_TO DO_. Lines containing the word "pixels" are to be located and copied.

Items from a data source:

^^^^^^^^^^^^^^^^

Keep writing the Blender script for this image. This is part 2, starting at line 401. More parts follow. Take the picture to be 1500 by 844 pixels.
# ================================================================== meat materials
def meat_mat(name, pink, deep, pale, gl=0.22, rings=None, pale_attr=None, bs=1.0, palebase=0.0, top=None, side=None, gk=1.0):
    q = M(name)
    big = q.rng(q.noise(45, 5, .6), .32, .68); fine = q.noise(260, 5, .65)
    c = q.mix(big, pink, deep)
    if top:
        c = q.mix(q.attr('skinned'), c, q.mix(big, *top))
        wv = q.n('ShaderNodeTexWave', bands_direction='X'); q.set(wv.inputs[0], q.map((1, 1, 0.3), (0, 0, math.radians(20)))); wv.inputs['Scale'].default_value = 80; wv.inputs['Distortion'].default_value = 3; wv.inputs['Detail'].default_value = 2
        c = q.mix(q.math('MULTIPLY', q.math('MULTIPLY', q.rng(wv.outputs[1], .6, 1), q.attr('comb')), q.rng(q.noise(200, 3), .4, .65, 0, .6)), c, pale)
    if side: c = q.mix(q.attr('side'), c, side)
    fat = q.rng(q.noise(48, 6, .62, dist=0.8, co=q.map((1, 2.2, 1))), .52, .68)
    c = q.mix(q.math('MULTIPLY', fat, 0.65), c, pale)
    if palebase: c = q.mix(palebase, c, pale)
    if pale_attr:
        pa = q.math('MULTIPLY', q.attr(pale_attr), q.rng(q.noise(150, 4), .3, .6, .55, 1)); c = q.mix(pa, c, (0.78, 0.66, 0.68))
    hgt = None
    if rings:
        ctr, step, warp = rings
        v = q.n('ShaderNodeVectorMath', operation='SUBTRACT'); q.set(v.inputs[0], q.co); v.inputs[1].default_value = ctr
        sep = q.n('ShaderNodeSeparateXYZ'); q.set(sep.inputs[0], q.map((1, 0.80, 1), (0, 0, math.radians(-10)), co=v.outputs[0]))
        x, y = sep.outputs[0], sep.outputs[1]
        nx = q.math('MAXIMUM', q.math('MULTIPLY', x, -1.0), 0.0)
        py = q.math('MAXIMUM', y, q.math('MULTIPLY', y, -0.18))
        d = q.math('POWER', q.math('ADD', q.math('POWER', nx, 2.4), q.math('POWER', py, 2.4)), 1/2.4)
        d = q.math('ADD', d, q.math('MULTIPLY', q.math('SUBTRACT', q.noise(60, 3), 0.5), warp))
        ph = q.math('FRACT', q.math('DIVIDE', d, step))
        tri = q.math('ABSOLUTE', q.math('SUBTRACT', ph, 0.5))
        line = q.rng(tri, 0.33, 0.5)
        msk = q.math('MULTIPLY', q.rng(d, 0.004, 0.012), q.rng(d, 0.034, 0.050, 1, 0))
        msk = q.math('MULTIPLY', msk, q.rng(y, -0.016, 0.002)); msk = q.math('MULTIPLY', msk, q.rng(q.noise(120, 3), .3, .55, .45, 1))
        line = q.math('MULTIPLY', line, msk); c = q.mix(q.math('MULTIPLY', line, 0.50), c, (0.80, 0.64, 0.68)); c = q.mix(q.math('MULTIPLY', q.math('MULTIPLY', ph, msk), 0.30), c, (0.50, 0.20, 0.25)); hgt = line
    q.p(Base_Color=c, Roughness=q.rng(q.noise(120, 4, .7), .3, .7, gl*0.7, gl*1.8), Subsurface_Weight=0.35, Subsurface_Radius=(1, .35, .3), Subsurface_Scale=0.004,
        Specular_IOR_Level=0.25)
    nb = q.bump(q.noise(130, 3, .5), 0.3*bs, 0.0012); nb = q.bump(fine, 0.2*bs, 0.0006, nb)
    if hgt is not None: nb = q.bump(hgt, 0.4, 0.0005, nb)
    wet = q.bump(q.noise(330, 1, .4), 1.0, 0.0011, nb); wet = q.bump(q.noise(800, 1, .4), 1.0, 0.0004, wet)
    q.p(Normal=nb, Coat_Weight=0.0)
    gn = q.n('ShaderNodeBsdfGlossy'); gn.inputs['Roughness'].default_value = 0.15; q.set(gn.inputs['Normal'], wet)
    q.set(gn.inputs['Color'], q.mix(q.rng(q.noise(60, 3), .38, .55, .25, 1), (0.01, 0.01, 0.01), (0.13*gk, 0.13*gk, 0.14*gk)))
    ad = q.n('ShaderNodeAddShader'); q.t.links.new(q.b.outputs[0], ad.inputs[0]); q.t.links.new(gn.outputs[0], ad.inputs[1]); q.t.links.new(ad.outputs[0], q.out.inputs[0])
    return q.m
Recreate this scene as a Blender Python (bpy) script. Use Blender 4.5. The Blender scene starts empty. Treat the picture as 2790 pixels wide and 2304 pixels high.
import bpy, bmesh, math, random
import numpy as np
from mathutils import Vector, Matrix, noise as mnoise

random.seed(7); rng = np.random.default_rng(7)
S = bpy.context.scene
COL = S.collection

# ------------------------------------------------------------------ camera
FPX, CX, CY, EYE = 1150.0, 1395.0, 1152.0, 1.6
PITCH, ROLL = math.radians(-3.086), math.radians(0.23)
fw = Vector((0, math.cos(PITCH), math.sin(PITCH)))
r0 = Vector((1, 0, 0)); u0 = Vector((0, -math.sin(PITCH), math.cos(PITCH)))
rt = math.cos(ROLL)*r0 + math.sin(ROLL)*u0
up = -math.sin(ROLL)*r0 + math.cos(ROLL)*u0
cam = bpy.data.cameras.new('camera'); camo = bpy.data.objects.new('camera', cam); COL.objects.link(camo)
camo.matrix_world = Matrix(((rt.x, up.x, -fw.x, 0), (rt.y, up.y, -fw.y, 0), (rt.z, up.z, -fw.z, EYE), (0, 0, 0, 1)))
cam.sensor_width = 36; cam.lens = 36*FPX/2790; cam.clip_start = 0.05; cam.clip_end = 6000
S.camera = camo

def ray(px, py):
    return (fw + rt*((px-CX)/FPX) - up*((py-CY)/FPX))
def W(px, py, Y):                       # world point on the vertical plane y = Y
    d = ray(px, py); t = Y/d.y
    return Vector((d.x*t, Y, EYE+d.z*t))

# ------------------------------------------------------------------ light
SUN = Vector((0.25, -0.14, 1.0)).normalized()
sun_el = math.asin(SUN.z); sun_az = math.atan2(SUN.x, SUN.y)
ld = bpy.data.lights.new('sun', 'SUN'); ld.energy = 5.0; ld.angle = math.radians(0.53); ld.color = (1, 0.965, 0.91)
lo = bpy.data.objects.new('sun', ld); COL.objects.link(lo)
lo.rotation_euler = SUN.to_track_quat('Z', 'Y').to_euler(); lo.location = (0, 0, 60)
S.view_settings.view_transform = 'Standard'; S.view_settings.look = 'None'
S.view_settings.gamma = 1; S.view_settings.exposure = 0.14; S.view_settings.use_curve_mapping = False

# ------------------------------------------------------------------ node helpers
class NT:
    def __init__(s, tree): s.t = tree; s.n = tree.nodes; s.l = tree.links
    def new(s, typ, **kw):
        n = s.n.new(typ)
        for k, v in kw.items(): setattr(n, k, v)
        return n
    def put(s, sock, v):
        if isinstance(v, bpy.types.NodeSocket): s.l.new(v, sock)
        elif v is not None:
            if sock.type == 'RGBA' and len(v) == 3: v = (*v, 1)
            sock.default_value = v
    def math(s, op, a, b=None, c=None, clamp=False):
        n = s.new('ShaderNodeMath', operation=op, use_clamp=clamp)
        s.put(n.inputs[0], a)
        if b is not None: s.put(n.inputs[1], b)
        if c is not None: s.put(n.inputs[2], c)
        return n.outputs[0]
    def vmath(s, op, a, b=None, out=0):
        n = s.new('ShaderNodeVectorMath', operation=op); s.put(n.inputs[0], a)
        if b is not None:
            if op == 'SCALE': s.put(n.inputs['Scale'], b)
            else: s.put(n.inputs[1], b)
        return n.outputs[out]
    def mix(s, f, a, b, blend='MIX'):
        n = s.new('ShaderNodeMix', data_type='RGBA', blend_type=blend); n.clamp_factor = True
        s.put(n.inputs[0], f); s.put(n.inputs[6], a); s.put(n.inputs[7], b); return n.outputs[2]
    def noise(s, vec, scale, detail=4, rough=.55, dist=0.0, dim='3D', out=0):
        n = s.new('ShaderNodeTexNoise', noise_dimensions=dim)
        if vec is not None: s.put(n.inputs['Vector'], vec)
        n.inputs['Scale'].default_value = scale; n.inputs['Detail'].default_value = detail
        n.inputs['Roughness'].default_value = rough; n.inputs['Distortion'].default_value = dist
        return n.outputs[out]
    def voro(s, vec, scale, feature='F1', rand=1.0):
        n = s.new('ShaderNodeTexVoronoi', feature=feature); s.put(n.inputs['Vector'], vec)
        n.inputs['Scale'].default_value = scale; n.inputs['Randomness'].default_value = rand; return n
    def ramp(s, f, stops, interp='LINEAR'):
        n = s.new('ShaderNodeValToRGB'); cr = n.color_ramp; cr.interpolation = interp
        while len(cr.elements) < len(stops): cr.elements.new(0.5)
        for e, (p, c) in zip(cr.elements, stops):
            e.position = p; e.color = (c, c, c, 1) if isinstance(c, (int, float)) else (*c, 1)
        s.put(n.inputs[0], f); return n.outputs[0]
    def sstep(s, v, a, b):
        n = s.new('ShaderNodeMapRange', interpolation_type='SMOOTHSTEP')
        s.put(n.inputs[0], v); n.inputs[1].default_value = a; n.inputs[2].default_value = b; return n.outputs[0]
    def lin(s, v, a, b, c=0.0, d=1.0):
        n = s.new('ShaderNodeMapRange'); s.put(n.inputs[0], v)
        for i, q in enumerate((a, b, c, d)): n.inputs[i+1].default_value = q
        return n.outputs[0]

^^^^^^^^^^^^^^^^

_TASK RESPONSE_.
Keep writing the Blender script for this image. This is part 2, starting at line 401. More parts follow. Take the picture to be 1500 by 844 pixels.
Recreate this scene as a Blender Python (bpy) script. Use Blender 4.5. The Blender scene starts empty. Treat the picture as 2790 pixels wide and 2304 pixels high.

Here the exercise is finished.